A study published last month by a China-U.K.-U.S. team in Nature Climate Change spotlighted a large disparity in estimates of Chinese CO2 emissions when the numbers were based on national energy statistics versus summed provincial data. To illustrate the contrast, those researchers had applied a standardized U.N. protocol for estimating the emissions of any developing country by sector.

The new Harvard-Nanjing study goes deeper, however, constructing a "bottom-up" emission inventory that is specific to China's energy and technology mix. It combines the results of Chinese field studies of CO2 emissions from diverse combustion processes with a plant-by-plant data set for power generation, independent research on transportation and rural biomass use, and provincial-level energy statistics for the remaining sectors.

The Harvard-Nanjing team believes provincial energy data to be more accurate than national statistics because the provincial data have been empirically tested in peer-reviewed atmospheric studies that compare the expected emissions of conventional air pollutants to actual instrumental observations by satellites and ground stations. Provincial statistics also take into account the large quantities of coal produced by small, illegal mines.

"There are several different ways to estimate emissions of greenhouse gases or air pollutants, from those designed to support policy processes to those made by scientists researching atmospheric transport and chemistry," explains co-author Chris Nielsen, Executive Director of the Harvard China Project, which is based at SEAS.

The former methods suit the needs of policy, attributing emissions to identifiable sources for actionable controls, but the latter are often more environmentally accurate, according to Nielsen.

"The methods used by atmospheric scientists can be more complete, incorporating new research on dispersed sources that are poorly represented in official statistics or weakly targeted by policy-such as the burning of crop wastes in fields or biofuels in poor, rural homes," Nielsen explains.

"The data are also more detailed in spatial terms. This allows a comparison of emission estimates to the pollution levels measured at the surface, or from space, testing the underlying energy data in the process."

The new study capitalizes on prior tests and a bottom-up data framework that has been demonstrated for conventional air pollutants to produce a more thorough estimate of China's CO2 emissions.

The new study also quantifies the uncertainty of the emission totals, applying formal statistical methods. For instance, the team found that the 95% confidence interval for the 2005 CO2 estimate lies between -9% and +11% of the central value.

This relatively wide range means that measuring China's achievement of its national CO2 control targets may be more difficult-and potentially more contentious-than generally recognized by Chinese and international policy actors.

"The levels of uncertainty indicate that Chinese domestic frameworks to set control targets for CO2 emissions at scales larger than individual factories, such as provinces or sectors, may reflect unwarranted confidence in the measurability and verifiability of the impacts of policy interventions," says senior author Michael B. McElroy, Gilbert Butler Professor of Environmental Studies at SEAS.

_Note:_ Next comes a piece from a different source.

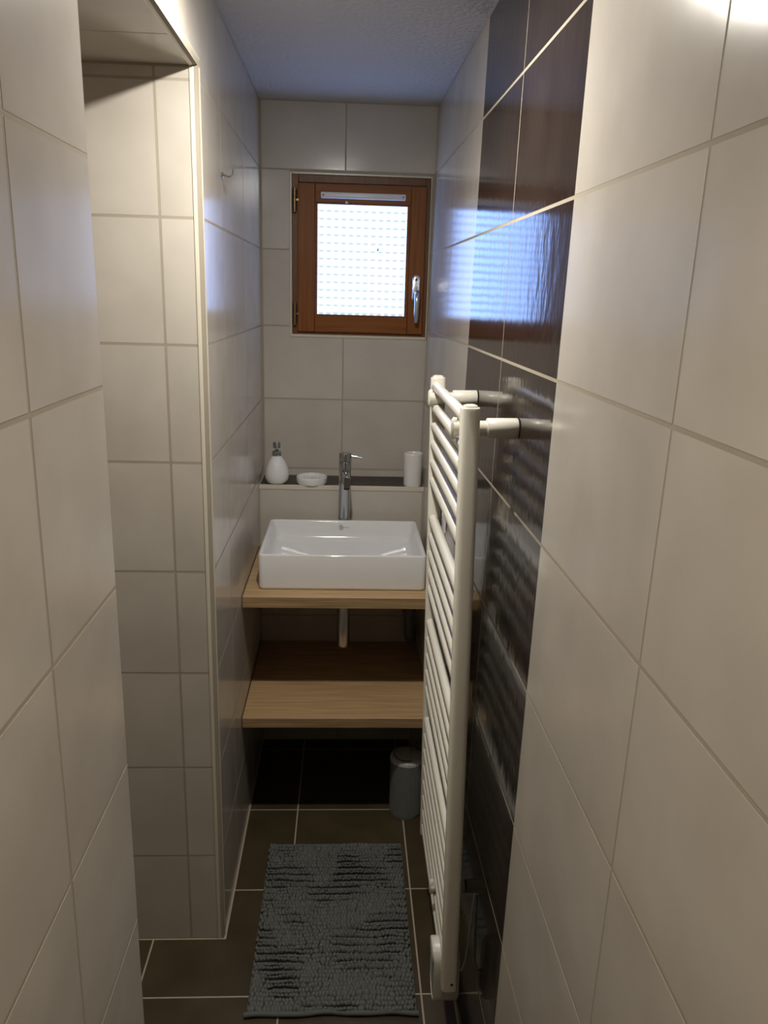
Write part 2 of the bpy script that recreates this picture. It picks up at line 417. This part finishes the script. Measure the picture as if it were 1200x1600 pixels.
# ------------------------------------------------------------------ window
win = bpy.data.objects.new('window_1', None); COL.objects.link(win); win.location = (0, 0, 0)
structure(win, 'small wooden window with patterned privacy glass above the basin')
FX0, FX1, FZ0, FZ1 = WX0+tw, WX1-.004, WZ0+.010, WZ1-.0065
FY = YB+.004; SY = YB-.008         # faces of the frame and of the sash
finish('frame_jamb', box(FX0, FX0+.022, FY, FY+.06, FZ0, FZ1, .0015), M_WIN_DARK, win)
finish('frame_jamb', box(FX1-.016, FX1, FY, FY+.06, FZ0, FZ1, .0015), M_WIN_DARK, win)
finish('frame_head', box(FX0+.022, FX1-.016, FY, FY+.06, FZ1-.024, FZ1, .0015), M_WIN_DARK, win)
finish('frame_sill', box(FX0+.022, FX1-.016, FY, FY+.06, FZ0, FZ0+.010, .0015), M_WIN_DARK, win)
SX0, SX1, SZ0, SZ1 = -.1695, .2575, 1.4825, 1.9600
GX0, GX1, GZ0, GZ1 = -.1040, .1945, 1.5420, 1.8965
finish('stile', box(SX0, GX0-.009, SY, FY+.045, SZ0, SZ1, .0025), M_WIN_V, win)
finish('stile', box(GX1+.011, SX1, SY, FY+.045, SZ0, SZ1, .0025), M_WIN_V, win)
finish('rail', box(GX0-.0088, GX1+.0108, SY+.0012, FY+.045, GZ1+.004, SZ1, .002), M_WIN_H, win)
finish('rail', box(GX0-.0088, GX1+.0108, SY+.0012, FY+.045, SZ0, GZ0-.004, .002), M_WIN_H, win)
bm = bmesh.new()
for b in ((GX0-.0087, GX0, GZ0-.0038, GZ1+.0038), (GX1, GX1+.0107, GZ0-.0038, GZ1+.0038), (GX0, GX1, GZ1, GZ1+.0038), (GX0, GX1, GZ0-.0038, GZ0)):
    add_box(bm, b[0], b[1], SY+.004, FY+.03, b[2], b[3], .001, 1)
finish('glazing_bead', bm, M_WIN_V, win)
# pane with pressed domes
nx, nz, sub = 12, 14, 8
bm = bmesh.new(); gw, gh = GX1-GX0, GZ1-GZ0
vv = []
for j in range(nz*sub+1):
    row = []
    for i in range(nx*sub+1):
        u = (i/sub) % 1.0; v = (j/sub) % 1.0
        d = max(0.0, 1 - ((u-.5)**2 + (v-.5)**2)/.27)
        row.append(bm.verts.new((GX0+gw*i/(nx*sub), SY+.012-.0052*d, GZ0+gh*j/(nz*sub))))
    vv.append(row)
for j in range(nz*sub):
    for i in range(nx*sub): bm.faces.new((vv[j][i], vv[j][i+1], vv[j+1][i+1], vv[j+1][i]))
back = [bm.verts.new((x, SY+.016, z)) for x, z in ((GX0, GZ0), (GX1, GZ0), (GX1, GZ1), (GX0, GZ1))]
bm.faces.new(back)
pane = finish('pane', bm, M_PANE, win, smooth=True)
# make sure the room side faces the room
c = 0
for f in pane.data.polygons[:200]: c += f.normal.y
if c > 0: pane.data.flip_normals()
bm = bmesh.new(); add_box(bm, .0935, .1015, SY+.0055, SY+.0085, 1.7535, 1.7555, .0006, 1); add_box(bm, .0970, .1015, SY+.0050, SY+.008, 1.7555, 1.7620, .0006, 1)
finish('chip', bm, M_GREY_PIPE, win)
bm = bmesh.new(); add_box(bm, -.0135, -.0035, SY-.0035, SY+.0012, 1.9005, 1.9035, .0008, 1); add_box(bm, -.0105, -.0065, SY-.0045, SY+.0012, 1.9035, 1.9075, .0008, 1)
finish('blind_clip', bm, M_WHITE_PL, win)
# trickle vent cover
vt = finish('vent_cover', box(-.0945, .1875, SY-.010, SY+.001, 1.9135, 1.9335, .004, 3), M_WHITE_PL, win, smooth=True, angle=.6)
vt['label'] = 'white plastic vent strip'
for x in (-.0855, .1785): finish('screw', lathe([(.0026, 0), (.0022, .0012)], 12), M_BLACK, vt, matrix=Matrix.Translation((x, SY-.0098, 1.9235)) @ Matrix.Rotation(math.pi/2, 4, 'X'))
for z0, z1 in ((1.868, 1.945), (1.503, 1.580)):
    hg = finish('hinge', box(-.1875, -.1725, FY-.010, FY+.001, z0+.006, z1-.006, .003, 2), M_BLACK, win)
    finish('hinge_pin', tube([(-.1800, FY-.0125, z0), (-.1800, FY-.0125, z1)], .0052, 12), M_BRASS, hg, smooth=True, angle=.8)
    finish('hinge_arm', box(-.1760, -.1655, FY-.0135, FY-.0085, (z0+z1)/2-.004, (z0+z1)/2+.004, .001, 1), M_BRASS, hg)
# handle
hb = bmesh.new(); add_rings(hb, [[(.2315+x*s_, y, 1.6360+z*s_) for x, z in rrect(.027, .086, .0125, 6)] for y, s_ in ((SY, 1), (SY-.006, 1), (SY-.009, .86))])
hd = finish('handle', hb, M_ALU, win, smooth=True, angle=.6); hd['label'] = 'metal window handle pointing down'
hb = bmesh.new()
add_tube(hb, [(.2335, SY-.006, 1.620), (.2335, SY-.028, 1.620), (.2336, SY-.036, 1.612), (.2334, SY-.038, 1.590), (.2328, SY-.037, 1.550), (.2325, SY-.036, 1.523)], [.0095, .0095, .0095, .0085, .0080, .0062], 14)
finish('lever', hb, M_ALU, hd, smooth=True, angle=.9)
finish('screw', lathe([(.004, 0), (.0035, .0012)], 12), M_BLACK, hd, matrix=Matrix.Translation((.2315, SY-.0088, 1.664)) @ Matrix.Rotation(math.pi/2, 4, 'X'))

# ------------------------------------------------------------------ worktop and shelf
def board(name, label, cat, y0, z1, th):
    xr = XR(y0, z1) - .004
    t = thing(name, label, cat, (0, y0, z1-th))
    finish('board', box(XL+.0015, xr, .0012, YL-.002-y0, 0, th, .0008, 1), M_OAK, t)
    finish('edge_band', box(XL+.0015, xr, -.0004, .0010, .0004, th-.0004, .0004, 1), M_OAK_EDGE, t)
    return t
board('countertop', 'oak wood worktop carrying the white basin', 'countertop', 2.1630, .7601, .0335)
board('shelf', 'oak wood shelf below the worktop, empty, half in shadow', 'shelf', 2.1085, .4000, .0315)

# ------------------------------------------------------------------ basin
BX, BY0, BY1, BZ, BT = -.0030, 2.2234, 2.6060, .7602, .8690
bs = thing('wash_basin', 'white rectangular vessel basin standing on the oak worktop', 'sink', (BX, (BY0+BY1)/2, BZ))
W_, D_, H_ = .496, BY1-BY0, BT-BZ
spec_ = [(.022, .010, 0), (.0035, .014, .0005), (.0008, .015, .003), (0, .015, .008), (0, .015, H_-.004), (.0010, .015, H_-.0012), (.0035, .014, H_), (.0080, .012, H_),
         (.0108, .011, H_-.0012), (.0122, .011, H_-.0042), (.0150, .013, H_-.020), (.0195, .016, H_-.042), (.0225, .018, H_-.052), (.027, .021, H_-.0590), (.035, .024, H_-.0635), (.048, .026, H_-.0665), (.100, .026, H_-.074), (.160, .020, H_-.082), (.178, .012, H_-.083)]
rings = []
for ins, r, z in spec_:
    rings.append([(x, y, z) for x, y in rrect(W_-2*ins, D_-2*ins, min(r, (D_-2*ins)/2-.001), 8)])
bm = bmesh.new(); add_rings(bm, rings)
finish('bowl', bm, M_CERAMIC, bs, smooth=True)
finish('drain', lathe([(.012, .0005), (.030, .0005), (.031, .002), (.028, .004), (.012, .0035)], 32), M_CHROME, bs, loc=(0, 0, H_-.083), smooth=True, angle=.8)
# small printed mark on the inner back wall: a ring with two upright strokes, and a line of small lettering
lx, ly, lz = .0000, D_/2-.0160, .0865
bm = bmesh.new()
SL = .2045                         # slope of the inner back wall
def pos(x, z): return (lx+x, ly + SL*z, lz+z)
n = 22
for a, b in ((0, n),):
    ring_o = [pos(-.0075+.0068*math.sin(2*math.pi*i/n), .0090*math.cos(2*math.pi*i/n)) for i in range(n)]
    ring_i = [pos(-.0075+.0052*math.sin(2*math.pi*i/n), .0072*math.cos(2*math.pi*i/n)) for i in range(n)]
    vo = [bm.verts.new(p) for p in ring_o]; vi = [bm.verts.new(p) for p in ring_i]
    for i in range(3, n-2): bm.faces.new((vo[i], vo[(i+1) % n], vi[(i+1) % n], vi[i]))
for x in (-.0092, -.0058):
    bm.faces.new([bm.verts.new(pos(x+dx, dz)) for dx, dz in ((-.0007, -.003), (.0007, -.003), (.0007, .010), (-.0007, .010))])
mk = finish('printed_mark', bm, M_LOGO, bs)
md = mk.modifiers.new('thick', 'SOLIDIFY'); md.thickness = .0006; md.offset = 0
tc = bpy.data.curves.new('lettering', 'FONT'); tc.body = 'Ideal Standard'; tc.size = .0042; tc.extrude = .0002
to = bpy.data.objects.new('lettering_curve', tc); COL.objects.link(to)
dg = bpy.context.evaluated_depsgraph_get()
tme = bpy.data.meshes.new_from_object(to.evaluated_get(dg)); bpy.data.objects.remove(to)
tme.materials.clear(); tme.materials.append(M_LOGO)
link('lettering', tme, bs, matrix=Matrix.Translation((lx+.0005, ly-.0002-.0002, lz-.001)) @ Matrix.Rotation(math.pi/2-math.atan(SL), 4, 'X') @ Matrix.Scale(.80, 4))

# ------------------------------------------------------------------ tap
FXc, FYc = -.0030, 2.6285
tp = thing('basin_tap', 'tall chrome mixer tap standing behind the white basin', 'tap', (FXc, FYc, .7602), (0, math.radians(.5), math.radians(3.5)))
finish('body', lathe([(.0215, 0), (.0215, .004), (.0195, .008), (.0195, .225), (.0205, .228), (.0205, .304), (.0195, .306)], 40), M_CHROME, tp, smooth=True, angle=.6)
finish('cap', lathe([(.0197, .3065), (.0212, .308), (.0212, .332), (.0195, .336), (.010, .3375)], 40), M_CHROME, tp, smooth=True, angle=.6)
bm = bmesh.new()
rg = []
for y, z, s_ in ((-.012, .264, 1), (-.060, .264, 1), (-.105, .263, 1), (-.120, .262, 1), (-.1265, .2615, .88)):
    rg.append([(x*s_, y, z+zz*s_) for x, zz in rrect(.0240, .042, .0115, 6)])
add_rings(bm, rg)
finish('spout', bm, M_CHROME, tp, smooth=True, angle=.8)
finish('aerator', lathe([(.0095, 0), (.0095, -.005), (.007, -.006)], 24), M_BLACK, tp, loc=(0, -.110, .2425))
bm = bmesh.new()
add_tube(bm, [(.012, -.004, .329), (.030, -.008, .3265), (.046, -.011, .3235), (.0555, -.013, .3215)], [.0048, .0042, .0040, .0040], 12)
finish('lever', bm, M_CHROME, tp, smooth=True, angle=.8)

# ------------------------------------------------------------------ things on the ledge
sd = thing('soap_dispenser', 'white egg-shaped soap dispenser with chrome pump on the dark ledge', 'soap dispenser', (-.2345, 2.690, ZL+.0003))
finish('bottle', lathe([(.020, 0), (.030, .001), (.0365, .006), (.0405, .018), (.0415, .030), (.0400, .044), (.0355, .060), (.0290, .075), (.0220, .086), (.0165, .0925), (.0150, .0950), (.0135, .0955)], 44), M_CERAMIC, sd, smooth=True, angle=1.0)
finish('collar', lathe([(.0150, .0957), (.0155, .097), (.0155, .108), (.0135, .112), (.0095, .114)], 32), M_CHROME, sd, smooth=True, angle=.7)
pm = finish('pump', lathe([(.0055, .1142), (.0055, .122), (.0125, .1225), (.0130, .124), (.0130, .1405), (.0120, .1425)], 28), M_CHROME, sd, smooth=True, angle=.7)
finish('nozzle', tube([(0, -.008, .134), (.002, -.026, .135), (.003, -.036, .133), (.003, -.040, .128)], [.0050, .0045, .0040, .0036], 12), M_CHROME, pm, smooth=True, angle=.9)
ds = thing('soap_dish', 'low round white soap dish on the dark ledge', 'soap dish', (-.1150, 2.694, ZL+.0003))
finish('dish', lathe([(.046, 0), (.0510, .001), (.0530, .005), (.0530, .022), (.0522, .0245), (.0500, .0255), (.0478, .0240), (.0465, .0200), (.0440, .0165), (.010, .0145)], 56), M_MATTE_CERAMIC, ds, smooth=True, angle=.9)
bm = bmesh.new()
for x in (-.024, -.012, 0, .012, .024): add_box(bm, x-.0022, x+.0022, -.028, .028, .0155, .0190, .001, 1)
finish('ridges', bm, M_MATTE_CERAMIC, ds)
tb = thing('tumbler', 'white cylindrical toothbrush tumbler at the right end of the ledge', 'tumbler', (.2335, 2.684, ZL+.0003))
finish('cup', lathe([(.026, 0), (.0300, .001), (.0308, .004), (.0312, .050), (.0326, .112), (.0323, .1142), (.0310, .1150), (.0297, .1140), (.0285, .105), (.0272, .010), (.010, .008)], 48), M_MATTE_CERAMIC, tb, smooth=True, angle=.9)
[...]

"Such levels of uncertainty aren't unique to China among developing and emerging economies," Zhao cautions. "All have less-developed data systems than those that have been built up over decades to serve energy markets and environmental regulation in the United States and other industrialized countries. It's critical that international agreements to limit CO2 emissions recognize these differences in national data conditions."

Beyond the policy implications, the availability of accurate estimates of China's CO2 emissions (and the related uncertainties in the data) can improve scientists' understanding of the global carbon cycle and the physical processes driving global climate change.